Obrigações de Fazer: R$ 21 bilhões
A Samarco permanecerá responsável por obrigações de fazer estimadas em R$ 21 bilhões. Deste valor:
60% (aproximadamente R$ 12,6 bilhões) beneficiará diretamente as pessoas da região, incluindo:
- Soluções indenizatórias definitivas para pessoas elegíveis
- Conclusão dos reassentamentos de Bento Rodrigues e Paracatu de Baixo
Os 40% restantes (cerca de R$ 8,4 bilhões) serão destinados a benefícios ambientais diretos, como: - Recuperação de 5 mil nascentes
- Reflorestamento de mais de 40 mil hectares (equivalente a 28 mil campos de futebol)

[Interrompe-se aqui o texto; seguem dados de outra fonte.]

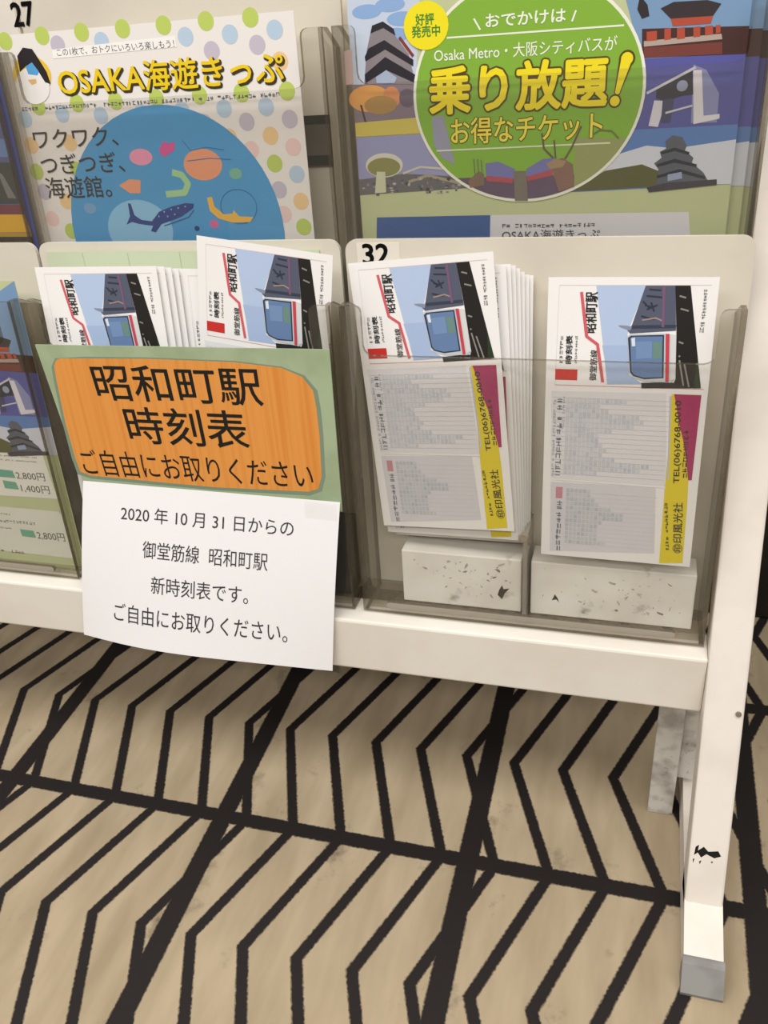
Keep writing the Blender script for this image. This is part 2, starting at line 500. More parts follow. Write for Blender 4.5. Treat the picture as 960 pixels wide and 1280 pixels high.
# number stickers
M_STICK = paint('#e9e0d3', 0.4)
for txt, sx, su, w, dx in (('32', -170, 248, 26, (-158.1,241.3,17.2,12.8)), ('27', -427, 394, 62, (-394.3,385.4,16.8,14.1))):
    b = MB(); ww = w - 0.25
    b.box(sx, sx + 27, ww, w, su - 34, su, M_STICK)
    cx, cu, tw, th = dx
    t = MB(); t.text(txt, cx, cu, tw, th, M_BLACK, 1, bold=0.035)
    o = len(b.v); b.add([(x, ww - 0.1, z) for x, y, z in t.v], t.f, M_BLACK)
    tag(link('number_sticker', b.mesh('number_sticker'), TIER.M(), rack), 'number sticker reading ' + txt)


def sheet_mesh(b, W, H, mat, th=0.35):
    b.box(0, W, 0, th, -H, 0, mat)


# ================================================================== FLYERS
def yellow_title(b, body, box, lay, mat='#f2cf1c', out='#3d3520', bold=0.0, fat=0.035, dx=0.0, dy=0.0, slant=0):
    cx, cy, w, h = box
    b.text(body, cx + dx, cy + dy, w + 2 * fat * h, h * (1 + 2 * fat), paint(out), lay, bold=bold + fat, slant=slant)
    b.text(body, cx, cy, w, h, paint(mat), lay + 2, bold=bold, slant=slant)


def aquarium_flyer():
    b = MB(); W, H = 210, 227
    sheet_mesh(b, W, H, paint('#f1ebe6', 0.4))
    green, blue, pur, ora, pink = '#c0d268', '#bcd0e4', '#c9c0cf', '#f2cd97', '#f0cfcb'
    dots = [(green, (16.2,-3.3,43.5,-2.0,71.6,-1.9,99.9,-1.9,127.4,-1.9,155.1,-1.6,183.3,-1.7)), (blue, (140.7,-8.7,169.3,-9.3,197.5,-8.8,84.2,-7.6,17.9,-47.9,46.3,-46.1,74.0,-48.3,103.2,-48.0,131.2,-47.9,159.4,-48.2,186.9,-48.5,202.3,-86.8)),
            (pur, (156.4,-17.0,185.7,-15.7,53.3,-7.5,87.8,-56.0,145.3,-55.7,173.3,-56.1,201.3,-55.8,189.6,-95.5,20.1,-92.7)), (green, (29.9,-41.2,58.6,-40.5,86.3,-40.5,115.1,-40.3,144.4,-40.1,172.1,-40.2,201.3,-40.7,188.5,-80.2,17.6,-79.9,203.5,-117.9,34.6,-118.4,48.6,-79.7)),
            (ora, (18.2,-63.7,47.6,-63.3,160.4,-64.3,187.8,-64.5,203.3,-102.6,35.6,-99.1,198.8,-25.0)), (pink, (174.1,-71.9,201.7,-71.3,191.2,-110.1,21.6,-110.1))]
    r = 10.2
    for col, v in dots:
        for i in range(0, len(v), 2):
            b.oval(v[i], v[i + 1], r, r, paint(col), 1, 20)
    cx, cy, w, h = (113.1,-121.0,154.1,135.2)
    # keep the disc on the sheet: its lower part runs off the bottom edge
    b.poly([(cx + w / 2 * math.cos(a), max(-H + 1, cy + w / 2 * math.sin(a))) for a in [2 * math.pi * i / 60 for i in range(60)]], paint('#4f9dd2'), 2)
    for box, col in (((87.5,-118.4,48.4,38.5), '#8fc4e6'), ((97.3,-73.5,16.5,9.9), '#ee9ab8'), ((140.0,-79.4,26.6,18.7), '#ee9f78'), ((161.6,-85.3,8.8,6.6), '#7cb89f'), ((52.6,-103.9,9.4,6.9), '#7aa5d0'),
                     ((142.0,-115.3,6.2,5.3), '#d86aa0'), ((129.3,-117.9,3.8,3.3), '#22407e')):
        b.oval(*box, paint(col), 3)
    b.poly([(111.3,-69.1),(115.4,-64.6),(118.0,-66.3),(122.6,-65.4),(122.2,-70.1),(117.3,-72.4),(114.0,-73.9),(111.4,-72.2)], paint('#d9579a'), 3)
    b.poly([(77.6,-90.2),(86.2,-86.5),(94.2,-87.4),(92.5,-95.3),(84.8,-95.1)], paint('#ee9f78'), 3)
    b.line([(117.7,-83.2),(124.3,-85.0),(127.8,-90.4),(124.4,-95.6),(110.9,-96.4)], 4.0, paint('#a7d19a'), 3)
    b.poly([(81.9,-101.2),(83.9,-101.6),(85.2,-108.9),(89.8,-111.9),(97.4,-112.9),(103.7,-107.0),(113.2,-104.0),(123.7,-102.0),(129.9,-102.6),(128.6,-105.3),(119.7,-110.2),(110.2,-113.1),(104.0,-114.8),(98.8,-120.0),(95.3,-119.1),(97.6,-115.8),(87.9,-114.5),(82.4,-113.1),(77.9,-114.8),(81.7,-109.5)], paint('#263f86'), 4)
    for q in [(107.5,-107.1),(112.9,-105.7),(118.1,-104.9),(123.3,-104.1),(109.5,-110.0),(114.9,-108.8),(103.1,-109.9)]:
        b.oval(q[0], q[1], 1.1, 1.1, paint('#8fb5dc'), 5, 8)
    b.line([(129.2,-106.4),(124.6,-110.7),(113.9,-113.8),(105.8,-115.9)], 0.7, paint('#2b5f9e'), 4)
    b.poly([(139.6,-99.1),(143.2,-98.6),(144.1,-104.6),(149.8,-109.4),(156.0,-109.0),(157.0,-106.9),(160.3,-110.8),(170.2,-111.4),(167.4,-114.4),(155.1,-114.6),(145.7,-111.9),(140.3,-107.1)], paint('#f0b94e'), 4)
    b.ring(*(160.8,-105.0,25.4,21.4), 0.5, paint('#2f6da8'), 4, 30)
    b.line([(128.1,-64.6),(133.0,-70.9),(144.2,-69.3),(155.8,-71.3)], 0.5, paint('#3878b3'), 4)
    b.line([(129.5,-76.9),(145.5,-75.8),(159.7,-76.9)], 0.5, paint('#3878b3'), 4)
    # header
    b.poly([(48.4,-9.9),(133.9,-7.8),(134.2,-13.6),(48.0,-14.9)], paint('#fbf7f3'), 2)
    b.text('この1枚で、おトクにいろいろ楽しもう！', *(92.1,-11.7,81.1,4.2), paint('#55525c'), 3)
    yellow_title(b, 'OSAKA海遊きっぷ', ((124.4,-27.8,152.6,17.2)), 3, bold=0.016, fat=0.034, dx=0.8, dy=-0.9)
    b.tiny(*(106.8,-42.2,179.8,2.4), paint('#57565c'), 3, seed=4)
    for body, box in (('ワクワク、', ((52.1,-60.4,62.3,11.3))), ('つぎつぎ、', ((53.4,-75.8,62.4,12.2))), ('海遊館。', ((46.9,-90.5,49.5,13.5)))):
        b.text(body, *box, paint('#33302f'), 5, bold=0.004)
    # plain penguin on the left of the title
    b.oval(*(30.3,-23.0,27.6,21.9), paint('#efc93c'), 3)
    b.oval(*(29.3,-29.3,24.2,20.7), paint('#f3efec'), 4)
    b.poly([(22.2,-20.7),(22.7,-11.9),(28.1,-7.5),(34.5,-8.7),(37.9,-14.7),(41.5,-21.8),(42.7,-28.8),(38.9,-27.6),(35.2,-20.4),(32.4,-16.0),(27.1,-18.0)], paint('#2b2326'), 5)
    b.poly([(27.1,-18.0),(32.4,-16.0),(36.0,-21.5),(34.4,-23.5),(27.9,-22.4)], paint('#5aa6dd'), 5)
    b.poly([(26.5,-25.5),(32.8,-25.4),(32.6,-27.8),(28.8,-28.6)], paint('#e2b878'), 5)
    return b.mesh('aquarium_flyer')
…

Valores já investidos: R$ 37 bilhões
A proposta reconhece os R$ 37 bilhões já investidos pela Fundação Renova em medidas de reparação e remediação, dos quais:
Segundo as empresas, pelo menos R$ 17 bilhões já beneficiaram diretamente mais de 430 mil pessoas através de indenizações e assistências financeiras.

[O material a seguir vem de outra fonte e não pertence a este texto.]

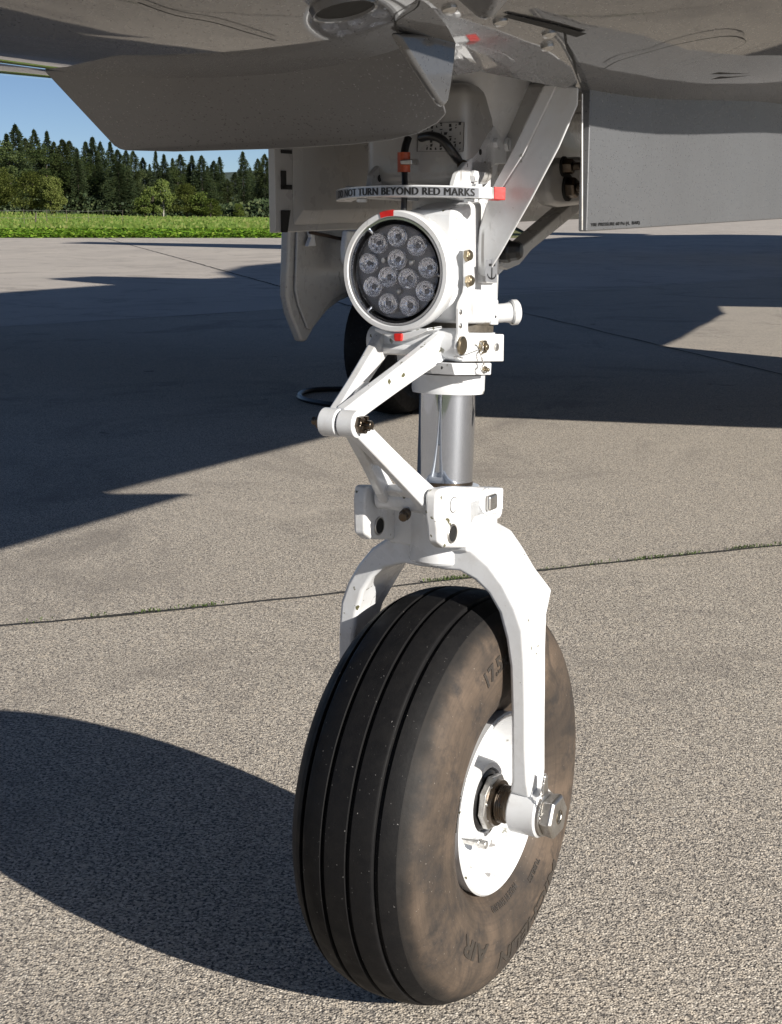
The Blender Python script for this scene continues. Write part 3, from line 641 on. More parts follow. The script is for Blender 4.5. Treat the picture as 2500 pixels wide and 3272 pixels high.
# door on the starboard main leg, hanging beside the wheel
dd = [(925, 715), (921, 850), (918, 945), (930, 1000), (965, 1091), (981, 1093), (1008, 1045), (1050, 992), (1090, 962), (1130, 945), (1180, 935), (1185, 700)]
P = [L(x, y, u=-2.52 + (x - 920) * .0003) for x, y in dd]
mb = MB(); mb.prism(P, (-.035, -.01, 0)); d1 = mb.build('main_gear_door', 'bay', AC, bevel=.012, bseg=3)
cx = sum((p for p in P), Vector()) / len(P); P2 = [cx + (p - cx) * .84 + Vector((.003, 0, .02)) for p in P]
mb = MB(); mb.prism(P2, (.012, 0, 0)); mb.build('inner_pan', 'bay', d1, bevel=.008)
mb = MB(); h0 = L(985, 742, u=-2.48); mb.loft([[h0 + Vector((0, -.02, .05)), h0 + Vector((0, .035, .05)), h0 + Vector((.02, .035, .05)), h0 + Vector((.02, -.02, .05))], [h0 + Vector((0, -.005, -.02)), h0 + Vector((0, .02, -.02)), h0 + Vector((.02, .02, -.02)), h0 + Vector((.02, -.005, -.02))], [h0 + Vector((0, -.03, -.055)), h0 + Vector((0, .03, -.055)), h0 + Vector((.02, .03, -.055)), h0 + Vector((.02, -.03, -.055))]]); mb.build('hinge_fitting', 'white', d1, bevel=.004)
mb = MB(); mb.tube(smooth_path([L(990, 742, u=-2.46), L(1040, 752, u=-2.44), L(1085, 762, u=-2.42), L(1140, 770, u=-2.40), L(1200, 772, u=-2.3)], 5), .007, 8); mb.build('brake_hose', 'mudcord', AC)
P = [L(x, y, u=-2.36) for x, y in ((1092, 735), (1085, 790), (1086, 835), (1098, 855), (1120, 862), (1170, 862), (1170, 735))]; mb = MB(); mb.prism(P, (.03, 0, 0)); mb.build('main_gear_bracket', 'white', AC, bevel=.01)

# airliner-shaped shadow caster, added out of frame to darken the far apron
JT = tag(empty('added_shadow_airliner', (XW, YW, 0), -AL), 'airliner-shaped shadow caster added out of view, its long shadow crossing the far apron', 'aircraft')
jp, je = Vector((4.5, 8.4, 4.1)), Vector((-3.2, 46, 4.1)); jd = (je - jp).normalized(); jl = (je - jp).length
mb = MB(); mb.lathe([(0, .1), (.4, .8), (1.2, 1.4), (2.6, 1.85), (4.5, 2.1), (jl - 9, 2.1), (jl - 3, 1.3), (jl, .4)], jp, jd, 36); mb.build('caster_fuselage', 'white', JT)
js = jd.cross(Z).normalized()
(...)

Condições e Observações Importantes:
Segundo as mineradoras, o aumento da proposta está condicionado a termos, incluindo:
- Inexigibilidade de gerenciamento de área contaminada
- Levantamento da restrição à pesca
- Encerramento das portas indenizatórias com data de corte pretérita (PIM, AFE, Novel e afins)
A proposta é não vinculante, confidencial e sujeita a aprovações societárias.
As empresas ressaltam que a oferta busca atender aos principais pleitos do Poder Público, visando a pacificação social e segurança jurídica.
A proposta é válida apenas no contexto da mediação conduzida pelo TRF-6 e não pode ser usada contra as empresas para fins litigiosos.
A proposta foi enviada ao Tribunal Regional Federal da 6ª Região em 11 de junho.
A barragem de Fundão se rompeu em novembro de 2015, matando 19 pessoas e gerando dano ambiental ainda incalculável. A estrutura era administrada pela Samarco, mineradora controlada pela Vale e pela BHP Billiton.